EXERCISE TASK: Gather all lines in the data that hold the string "this".

[Start RECORDED DATA]

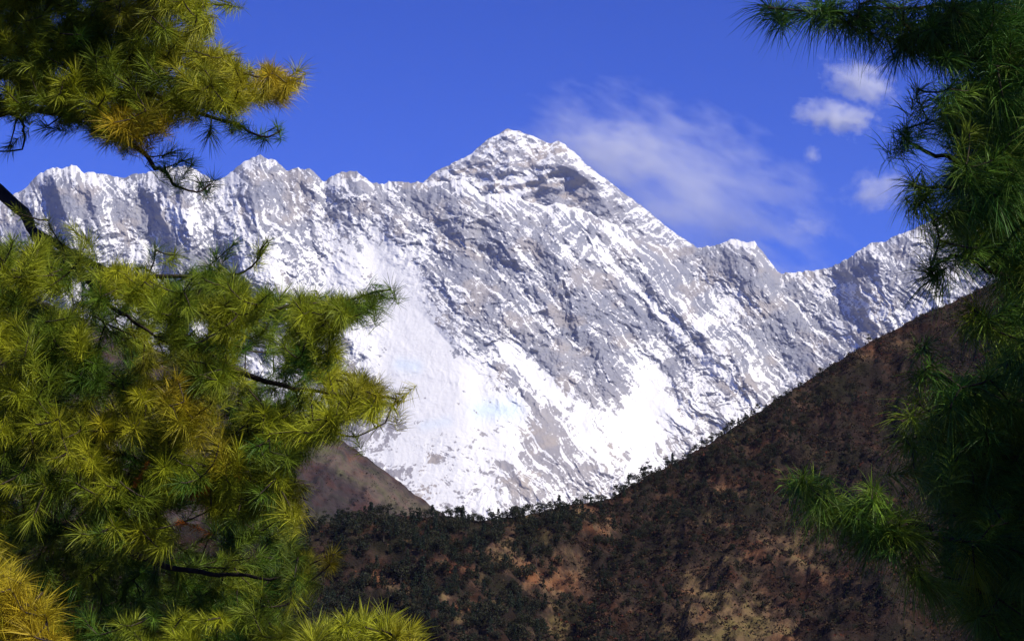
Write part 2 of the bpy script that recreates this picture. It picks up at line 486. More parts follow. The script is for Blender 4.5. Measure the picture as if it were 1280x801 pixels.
def peak_disp(px, py, t):
    wx = fbm(px / 50, py / 50, 3, 0.5, 61) * 6
    X, Y = px + wx, py + wx * 0.5
    h = 110 * (ridged((X - 0.5 * Y) / 60, Y / 60, 3, 0.5, 62) - 0.7)
    h += 30 * (ridged((X + 1.2 * Y) / 24, (X - Y) / 50, 3, 0.5, 66) - 0.7)
    h += 13 * fbm(X / 8, Y / 6, 5, 0.62, 67)
    h += 22 * np.sin((Y + 0.25 * X) / 3.2 + fbm(X / 40, Y / 40, 3, 0.5, 68) * 3)
    # the south pillar: face left of this edge turns away from the sun
    ex = np.interp(Y, [160, 176, 206, 230, 256, 275, 310, 420], [690, 697, 714, 741, 756, 770, 800, 880])
    d = X - ex
    h += np.where(d < 0, 560 * np.exp(d / 75.0), 560 * np.exp(-d / 260.0)) * smooth(172, 215, Y)
    return h

def peak_snow(px, py, t, nn):
    s = 0.24 + 0.8 * (nn[..., 2] - 0.62)
    s += capsules(px, py, [(670, 240, 735, 258, 13, -0.3), (735, 235, 766, 270, 10, -0.35), (560, 236, 640, 228, 10, 0.3), (640, 225, 655, 230, 12, 0.4),
                           (706, 181, 760, 240, 5, 0.4), (760, 240, 860, 305, 9, 0.05), (612, 173, 640, 166, 6, 0.35), (610, 190, 625, 200, 8, 0.2), (640, 165, 700, 178, 3, 0.4)])
    c = py + 0.3 * px + fbm(px / 30, py / 30, 2, 0.5, 71) * 8
    for k, (sx, sy, wd, amp) in enumerate(((12, 60, 0.14, 0.34), (5, 30, 0.18, 0.30))):
        s += amp * (np.exp(-(noise2(c / sx, (px - 0.3 * py) / sy, 160 + k) / wd) ** 2) - 0.17)
    n = noise2((px - 0.9 * py + c * 0.04) / 9, (px + py) / 60, 165)
    s += 0.24 * (np.exp(-(n / 0.13) ** 2) - 0.16)
    s += 0.22 * fbm(px / 10, py / 8, 4, 0.6, 73)
    warm = 0.75 * smooth(-0.1, 0.5, fbm(px / 40, py / 16, 3, 0.5, 74)) * smooth(760, 700, px) + 0.1
    return s, np.clip(warm, 0, 1), np.zeros_like(px)

build_wall("mountain_peak", 380, 1000, 860, 300, SKY_PEAK, [(380, 24000), (640, 24500), (1000, 24000)], 1700, 400, peak_disp, peak_snow, 1.3,
           "highest snow dusted pyramid peak rising behind the long ridge", "mountain")

# ------------------------------------------------------------------ the air between here and the snow
HAZE = 0.65e-5
def build_haze():
    x, y0, y1, z0, z1 = 29600.0, -29600.0, 29600.0, -520.0, 4950.0
    v = [(sx * x, y, z) for z in (z0, z1) for y in (y0, y1) for sx in (-1, 1)]
    q = [(0, 2, 3, 1), (4, 5, 7, 6), (0, 1, 5, 4), (2, 6, 7, 3), (0, 4, 6, 2), (1, 3, 7, 5)]
    m, nt, out = new_mat("thin mountain haze")
    pv = N(nt, "ShaderNodeVolumePrincipled")
    pv.inputs["Color"].default_value = (0.72, 0.78, 1.0, 1)
    pv.inputs["Density"].default_value = HAZE
    nt.links.new(pv.outputs[0], out.inputs["Volume"])
    tag(link("haze", mesh_np("haze", v, quads=q, smooth_shade=False), m), "thin blue haze filling the air of the valley", "haze", kind="stuff")
build_haze()

# ------------------------------------------------------------------ middle distance hills
BROWN_SKY = [(-400, 230), (-100, 320), (100, 395), (300, 482), (395, 536), (420, 547), (445, 562), (470, 580), (510, 610), (550, 640), (600, 674), (700, 730)]
def build_brown_hill():
    px = np.linspace(-400, 700, 420); ry = interp_line(BROWN_SKY, px) + fbm(px / 20, px * 0, 5, 0.65, 80) * 2.2
    t = np.linspace(0, 1, 150)
    PX, T = np.meshgrid(px, t)
    PY = ry[None] + T * 260
    D = 5200 - T * 1500 - 70 * (ridged((PX + 0.9 * PY) / 70, PY / 300, 3, 0.5, 82) - 0.7) * smooth(0, .1, T) - 16 * fbm(PX / 12, PY / 12, 5, 0.6, 83) - 12 * (ridged((PX - 0.9 * PY) / 26, (PX + PY) / 60, 4, 0.55, 85) - 0.7) * smooth(0, .1, T)
    P = W(PX, PY, D)
    crest = P[0]
    back = []
    for tb in np.linspace(1, 0.2, 5):
        b = crest.copy(); b[:, 1] += tb * 1500; b[:, 0] -= tb * 300; b[:, 2] = b[:, 2] * (1 - tb) - 420 * tb; back.append(b)
    A = np.concatenate([np.array(back), P], 0)
    bare = 0.25 + 0.32 * capsules(PX, PY, [(395, 560, 520, 640, 16, 1), (300, 600, 420, 690, 20, .6)]) - 0.25 * capsules(PX, PY, [(400, 590, 450, 620, 9, 1), (380, 620, 440, 650, 14, .7)])
    bare = bare + 0.16 * fbm((PX - 1.2 * PY) / 60, (PX * 0.6 + PY) / 9, 4, 0.6, 86)
    bare = np.concatenate([np.full((5, len(px)), 0.25), bare], 0)
    me = mesh_np("hill", A.reshape(-1, 3), quads=grid_quads(155, len(px)), attrs={"bare": bare.ravel()})
    tag(link("hill", me, M_BROWN), "bare brown hill sloping down to the right behind the pine", "hill", kind="structure")
    return P, PX, PY
BHP, BHX, BHY = build_brown_hill()

HILL_SKY = [(-300, 640), (250, 655), (380, 655), (430, 650), (470, 643), (520, 646), (560, 645), (600, 650), (640, 646), (680, 638), (720, 627), (760, 612), (800, 598), (830, 585),
    (860, 570), (900, 545), (940, 520), (960, 506), (1000, 482), (1050, 450), (1100, 421), (1150, 395), (1200, 373), (1280, 335), (1400, 280), (1700, 150)]
HILL_DIST = [(-300, 1500), (400, 1500), (640, 1550), (760, 1620), (900, 1720), (1000, 1850), (1200, 2050), (1700, 2400)]
PATCH = [(560, 705, 600, 720, 10, .5), (620, 690, 690, 735, 16, .6), (470, 720, 505, 735, 12, .55), (520, 698, 545, 705, 9, .5), (555, 745, 580, 780, 10, .55),
         (585, 760, 620, 750, 9, .5), (725, 635, 760, 660, 12, .6), (660, 650, 640, 670, 14, .4), (700, 700, 720, 720, 14, .5), (690, 760, 700, 790, 12, .4),
         (900, 610, 935, 620, 8, .45), (885, 650, 905, 655, 6, .4), (930, 690, 1000, 680, 26, .4), (880, 740, 960, 790, 34, .6), (950, 740, 975, 760, 8, .3),
         (1000, 700, 1040, 720, 20, .3), (1020, 480, 1000, 500, 10, .25), (1080, 440, 1130, 430, 14, .2), (840, 790, 980, 801, 20, .4), (1030, 530, 1060, 560, 12, .25),
         (780, 770, 700, 800, 30, .15)]
HN, HT = 900, 480
def build_hillside():
    px = np.linspace(-300, 1700, HN)
    ry = interp_line(HILL_SKY, px) + fbm(px / 18, px * 0, 4, 0.55, 90) * 2.0
    D0 = interp_line(HILL_DIST, px)
    crest = W(px, ry, D0)
    s = np.concatenate([np.linspace(0, 860, 440), np.linspace(870, 1250, HT - 440)])
    Sx, Sd = np.meshgrid(np.arange(HN), s)
    gx = np.tile(px, (HT, 1))
    X = crest[None, :, 0] - 0.22 * Sd * smooth(640, 900, gx)
    Y = crest[None, :, 1] - 0.97 * Sd
    Z = crest[None, :, 2] - 0.42 * Sd
    fadein = smooth(0, 70, Sd)
    Z = Z + 9 * fbm(X / 70, Y / 60, 4, 0.5, 92) * fadein
    Z = Z + 19 * (ridged((X + 0.5 * Y) / 110, (Y - 0.4 * X) / 130, 4, 0.5, 95) - 1.15) * fadein
    Z = Z + 1.6 * fbm(X / 8, Y / 8, 3, 0.5, 97) * (0.4 + 0.6 * fadein)
    # gully between the wooded knoll and the right slope
    pxx, pyy = to_px(np.stack([X, Y, Z], -1))
    Z = Z - 14 * capsules(pxx, pyy, [(770, 640, 690, 800, 34, 1.0)])
    P = np.stack([X, Y, Z], -1)
    back = []
    for tb in (1, .7, .4, .15):
        b = crest.copy(); b[:, 1] += tb * 900; b[:, 2] -= 460 * tb + 0 * b[:, 2]; back.append(b)
    qx, qy = to_px(P)
    bare = 0.14 + 0.62 * capsules(qx, qy, PATCH) * (0.6 + 0.8 * smooth(-0.5, 0.5, fbm(qx / 14, qy / 10, 3, 0.6, 99))) + 0.14 * fbm(qx / 30, qy / 20, 4, 0.6, 98)
    A = np.concatenate([np.array(back), P], 0)
    bb = np.concatenate([np.full((4, HN), 0.12), bare], 0)
    me = mesh_np("hillside", A.reshape(-1, 3), quads=grid_quads(HT + 4, HN), attrs={"bare": bb.ravel()})
    tag(link("hillside", me, M_HILL), "dark scrub covered hillside rising to the right below the snow", "hill", kind="structure")
    return P, qx, qy, bare
HP, HQX, HQY, HBARE = build_hillside()

# ------------------------------------------------------------------ trees and scrub on the hillside
def leaf_cards(centers, size, rng, col, cvar):
    """small tilted leaf clumps: one bent quad each"""
    n = len(centers)
    a = rng.normal(size=(n, 3)); a /= np.linalg.norm(a, axis=1, keepdims=True)
    b = np.cross(a, rng.normal(size=(n, 3))); b /= np.linalg.norm(b, axis=1, keepdims=True)
    sz = size * rng.uniform(0.6, 1.3, (n, 1))
    a *= sz; b *= sz * 0.8
    c = np.cross(a, b); c = c / (np.linalg.norm(c, axis=1, keepdims=True) + 1e-9) * sz * 0.35
    v = np.stack([centers - a, centers - b + c, centers + a, centers + b + c], 1).reshape(-1, 3)
    q = np.arange(4 * n).reshape(n, 4)
    cc = np.repeat(np.clip(np.array(col)[None] * (1 + cvar * rng.normal(size=(n, 1))) + 0.004 * rng.normal(size=(n, 3)), 0.004, 1), 4, 0)
    return v, q, cc

def tube(pts, radii, sides=6):
    pts = np.asarray(pts, float); n = len(pts)
    radii = np.asarray(radii, float)
    tan = np.gradient(pts, axis=0); tan /= np.linalg.norm(tan, axis=1, keepdims=True) + 1e-9
    ref = np.array([0.31, 0.17, 0.93]) if abs(tan[0, 2]) < 0.9 else np.array([1.0, 0, 0])
    u = np.cross(tan, ref); u /= np.linalg.norm(u, axis=1, keepdims=True) + 1e-9
    w = np.cross(tan, u)
    th = np.arange(sides) / sides * 2 * np.pi
    ring = pts[:, None] + radii[:, None, None] * (np.cos(th)[None, :, None] * u[:, None] + np.sin(th)[None, :, None] * w[:, None])
    v = ring.reshape(-1, 3)
    i = np.arange(n * sides).reshape(n, sides); j = np.roll(i, -1, 1)
    q = np.stack([i[:-1], j[:-1], j[1:], i[1:]], -1).reshape(-1, 4)
    return v, q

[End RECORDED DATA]

FULL OUTPUT:
Write part 2 of the bpy script that recreates this picture. It picks up at line 486. More parts follow. The script is for Blender 4.5. Measure the picture as if it were 1280x801 pixels.
    # the south pillar: face left of this edge turns away from the sun